What you are asked to do: Give the data below again exactly as written, without its pictures.

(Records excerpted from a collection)
»»

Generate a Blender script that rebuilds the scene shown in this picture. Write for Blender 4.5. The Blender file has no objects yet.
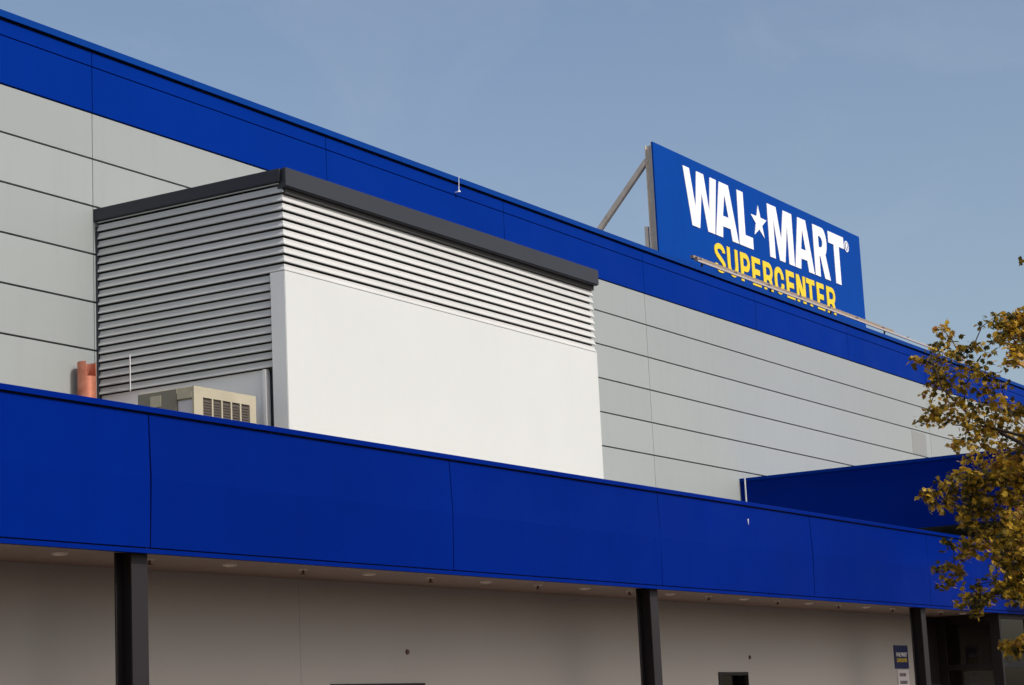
import bpy, bmesh, math, random
from mathutils import Vector, Matrix
from mathutils.geometry import tessellate_polygon
random.seed(11)
R = math.radians
scene = bpy.context.scene
COL = scene.collection

# ------------------------------------------------------------------ helpers
class MB:
    """collects shapes, builds them as ONE mesh object"""
    def __init__(self):
        self.v = []; self.f = []; self.m = []
    def face(self, pts, mi=0):
        n = len(self.v); self.v += [tuple(p) for p in pts]
        self.f.append(tuple(range(n, n + len(pts)))); self.m.append(mi)
    def box(self, x0, x1, y0, y1, z0, z1, mi=0):
        n = len(self.v)
        self.v += [(x0,y0,z0),(x1,y0,z0),(x1,y1,z0),(x0,y1,z0),(x0,y0,z1),(x1,y0,z1),(x1,y1,z1),(x0,y1,z1)]
        for q in ((0,3,2,1),(4,5,6,7),(0,1,5,4),(1,2,6,5),(2,3,7,6),(3,0,4,7)):
            self.f.append(tuple(n+i for i in q)); self.m.append(mi)
        return self
    def bar(self, a, b, w, h, mi=0, roll=0):
        a = Vector(a); b = Vector(b); d = (b-a).normalized()
        s = d.cross(Vector((0,0,1)));
        if s.length < 1e-4: s = Vector((1,0,0))
        s.normalize(); u = s.cross(d).normalized()
        s, u = s*math.cos(roll)+u*math.sin(roll), u*math.cos(roll)-s*math.sin(roll)
        n = len(self.v)
        for p in (a, b):
            for i, j in ((-1,-1),(1,-1),(1,1),(-1,1)):
                self.v.append(tuple(p + s*i*w/2 + u*j*h/2))
        for q in ((3,2,1,0),(4,5,6,7),(0,1,5,4),(1,2,6,5),(2,3,7,6),(3,0,4,7)):
            self.f.append(tuple(n+i for i in q)); self.m.append(mi)
        return self
    def tube(self, pts, rad, seg=8, mi=0, caps=True):
        """tapered tube through points; rad number or list"""
        pts = [Vector(p) for p in pts]
        if not isinstance(rad, (list, tuple)): rad = [rad]*len(pts)
        base = len(self.v); ref = Vector((0.31,0.2,0.93))
        for i, p in enumerate(pts):
            d = (pts[min(i+1,len(pts)-1)] - pts[max(i-1,0)]).normalized()
            s = d.cross(ref)
            if s.length < 1e-3: s = d.cross(Vector((1,0,0)))
            s.normalize(); u = s.cross(d)
            for k in range(seg):
                t = 2*math.pi*k/seg
                self.v.append(tuple(p + (s*math.cos(t)+u*math.sin(t))*rad[i]))
        for i in range(len(pts)-1):
            for k in range(seg):
                a = base+i*seg+k; b = base+i*seg+(k+1)%seg
                self.f.append((a,b,b+seg,a+seg)); self.m.append(mi)
        if caps:
            self.f.append(tuple(base+k for k in reversed(range(seg)))); self.m.append(mi)
            e = base+(len(pts)-1)*seg
            self.f.append(tuple(e+k for k in range(seg))); self.m.append(mi)
        return self
    def sheet(self, profile, path, closed_profile=False):
        """sweep: profile = list of (out, z); path = list of (x, y, nx, ny) with mitre normals"""
        n = len(self.v); P = len(profile)
        for (x,y,nx,ny) in path:
            for (o,z) in profile: self.v.append((x+nx*o, y+ny*o, z))
        rng = P if closed_profile else P-1
        for i in range(len(path)-1):
            for k in range(rng):
                a = n+i*P+k; b = n+i*P+(k+1)%P
                self.f.append((a, a+P, b+P, b)); self.m.append(0)
        if closed_profile:
            self.f.append(tuple(n+k for k in range(P))); self.m.append(0)
            e = n+(len(path)-1)*P
            self.f.append(tuple(e+k for k in reversed(range(P)))); self.m.append(0)
        return self
    def poly(self, loops, y0, y1):
        """extruded flat outline in XZ (first loop outer, others holes), from y0 (front) back to y1"""
        L = [[Vector((x,z,0)) for x,z in lp] for lp in loops]
        flat = [p for lp in L for p in lp]
        tri = tessellate_polygon(L)
        n = len(self.v); N = len(flat)
        for p in flat: self.v.append((p.x, y0, p.y))
        for p in flat: self.v.append((p.x, y1, p.y))
        for t in tri:
            a,b,c = t
            ar = (flat[b]-flat[a]).cross(flat[c]-flat[a]).z
            if ar < 0: a,c = c,a
            self.f.append((n+a,n+b,n+c)); self.m.append(0)
            self.f.append((n+N+c,n+N+b,n+N+a)); self.m.append(0)
        o = 0
        for lp in L:
            k = len(lp)
            for i in range(k):
                a = n+o+i; b = n+o+(i+1)%k
                self.f.append((a,b,b+N,a+N)); self.m.append(0)
            o += k
        return self
    def build(self, name, mats, parent=None, smooth=False, bevel=0, origin=None):
        me = bpy.data.meshes.new(name)
        v = self.v
        if origin:
            v = [(p[0]-origin[0], p[1]-origin[1], p[2]-origin[2]) for p in v]
        me.from_pydata(v, [], self.f)
        if not isinstance(mats, (list, tuple)): mats = [mats]
        for m in mats: me.materials.append(m)
        for p, mi in zip(me.polygons, self.m):
            p.material_index = mi; p.use_smooth = smooth
        me.update()
        o = bpy.data.objects.new(name, me); COL.objects.link(o)
        if origin: o.location = origin
        if parent is not None:
            o.parent = parent
            po = world_loc(parent)
            o.location = Vector(o.location) - po
        if bevel:
            b = o.modifiers.new('bevel', 'BEVEL'); b.width = bevel; b.segments = 2
            b.limit_method = 'ANGLE'; b.angle_limit = R(40)
        return o

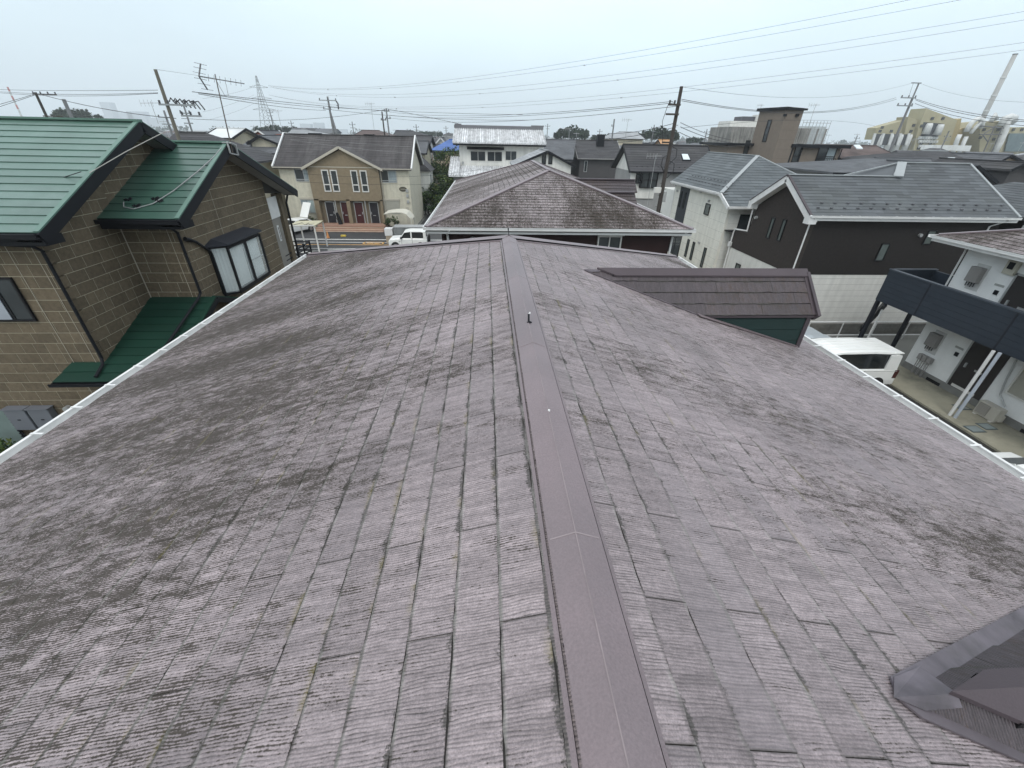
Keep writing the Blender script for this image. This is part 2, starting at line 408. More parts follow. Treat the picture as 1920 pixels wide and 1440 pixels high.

««

Task answer:
Generate a Blender script that rebuilds the scene shown in this picture. Write for Blender 4.5. The Blender file has no objects yet.
import bpy, bmesh, math, random
from mathutils import Vector, Matrix
from mathutils.geometry import tessellate_polygon
random.seed(11)
R = math.radians
scene = bpy.context.scene
COL = scene.collection

# ------------------------------------------------------------------ helpers
class MB:
    """collects shapes, builds them as ONE mesh object"""
    def __init__(self):
        self.v = []; self.f = []; self.m = []
    def face(self, pts, mi=0):
        n = len(self.v); self.v += [tuple(p) for p in pts]
        self.f.append(tuple(range(n, n + len(pts)))); self.m.append(mi)
    def box(self, x0, x1, y0, y1, z0, z1, mi=0):
        n = len(self.v)
        self.v += [(x0,y0,z0),(x1,y0,z0),(x1,y1,z0),(x0,y1,z0),(x0,y0,z1),(x1,y0,z1),(x1,y1,z1),(x0,y1,z1)]
        for q in ((0,3,2,1),(4,5,6,7),(0,1,5,4),(1,2,6,5),(2,3,7,6),(3,0,4,7)):
            self.f.append(tuple(n+i for i in q)); self.m.append(mi)
        return self
    def bar(self, a, b, w, h, mi=0, roll=0):
        a = Vector(a); b = Vector(b); d = (b-a).normalized()
        s = d.cross(Vector((0,0,1)));
        if s.length < 1e-4: s = Vector((1,0,0))
        s.normalize(); u = s.cross(d).normalized()
        s, u = s*math.cos(roll)+u*math.sin(roll), u*math.cos(roll)-s*math.sin(roll)
        n = len(self.v)
        for p in (a, b):
            for i, j in ((-1,-1),(1,-1),(1,1),(-1,1)):
                self.v.append(tuple(p + s*i*w/2 + u*j*h/2))
        for q in ((3,2,1,0),(4,5,6,7),(0,1,5,4),(1,2,6,5),(2,3,7,6),(3,0,4,7)):
            self.f.append(tuple(n+i for i in q)); self.m.append(mi)
        return self
    def tube(self, pts, rad, seg=8, mi=0, caps=True):
        """tapered tube through points; rad number or list"""
        pts = [Vector(p) for p in pts]
        if not isinstance(rad, (list, tuple)): rad = [rad]*len(pts)
        base = len(self.v); ref = Vector((0.31,0.2,0.93))
        for i, p in enumerate(pts):
            d = (pts[min(i+1,len(pts)-1)] - pts[max(i-1,0)]).normalized()
            s = d.cross(ref)
            if s.length < 1e-3: s = d.cross(Vector((1,0,0)))
            s.normalize(); u = s.cross(d)
            for k in range(seg):
                t = 2*math.pi*k/seg
                self.v.append(tuple(p + (s*math.cos(t)+u*math.sin(t))*rad[i]))
        for i in range(len(pts)-1):
            for k in range(seg):
                a = base+i*seg+k; b = base+i*seg+(k+1)%seg
                self.f.append((a,b,b+seg,a+seg)); self.m.append(mi)
        if caps:
            self.f.append(tuple(base+k for k in reversed(range(seg)))); self.m.append(mi)
            e = base+(len(pts)-1)*seg
            self.f.append(tuple(e+k for k in range(seg))); self.m.append(mi)
        return self
    def sheet(self, profile, path, closed_profile=False):
        """sweep: profile = list of (out, z); path = list of (x, y, nx, ny) with mitre normals"""
        n = len(self.v); P = len(profile)
        for (x,y,nx,ny) in path:
            for (o,z) in profile: self.v.append((x+nx*o, y+ny*o, z))
        rng = P if closed_profile else P-1
        for i in range(len(path)-1):
            for k in range(rng):
                a = n+i*P+k; b = n+i*P+(k+1)%P
                self.f.append((a, a+P, b+P, b)); self.m.append(0)
        if closed_profile:
            self.f.append(tuple(n+k for k in range(P))); self.m.append(0)
            e = n+(len(path)-1)*P
            self.f.append(tuple(e+k for k in reversed(range(P)))); self.m.append(0)
        return self
    def poly(self, loops, y0, y1):
        """extruded flat outline in XZ (first loop outer, others holes), from y0 (front) back to y1"""
        L = [[Vector((x,z,0)) for x,z in lp] for lp in loops]
        flat = [p for lp in L for p in lp]
        tri = tessellate_polygon(L)
        n = len(self.v); N = len(flat)
        for p in flat: self.v.append((p.x, y0, p.y))
        for p in flat: self.v.append((p.x, y1, p.y))
        for t in tri:
            a,b,c = t
            ar = (flat[b]-flat[a]).cross(flat[c]-flat[a]).z
            if ar < 0: a,c = c,a
            self.f.append((n+a,n+b,n+c)); self.m.append(0)
            self.f.append((n+N+c,n+N+b,n+N+a)); self.m.append(0)
        o = 0
        for lp in L:
            k = len(lp)
            for i in range(k):
                a = n+o+i; b = n+o+(i+1)%k
                self.f.append((a,b,b+N,a+N)); self.m.append(0)
            o += k
        return self
    def build(self, name, mats, parent=None, smooth=False, bevel=0, origin=None):
        me = bpy.data.meshes.new(name)
        v = self.v
        if origin:
            v = [(p[0]-origin[0], p[1]-origin[1], p[2]-origin[2]) for p in v]
        me.from_pydata(v, [], self.f)
        if not isinstance(mats, (list, tuple)): mats = [mats]
        for m in mats: me.materials.append(m)
        for p, mi in zip(me.polygons, self.m):
            p.material_index = mi; p.use_smooth = smooth
        me.update()
        o = bpy.data.objects.new(name, me); COL.objects.link(o)
        if origin: o.location = origin
        if parent is not None:
            o.parent = parent
            po = world_loc(parent)
            o.location = Vector(o.location) - po
        if bevel:
            b = o.modifiers.new('bevel', 'BEVEL'); b.width = bevel; b.segments = 2
            b.limit_method = 'ANGLE'; b.angle_limit = R(40)
        return o

Keep writing the Blender script for this image. This is part 2, starting at line 408. More parts follow. Treat the picture as 1920 pixels wide and 1440 pixels high.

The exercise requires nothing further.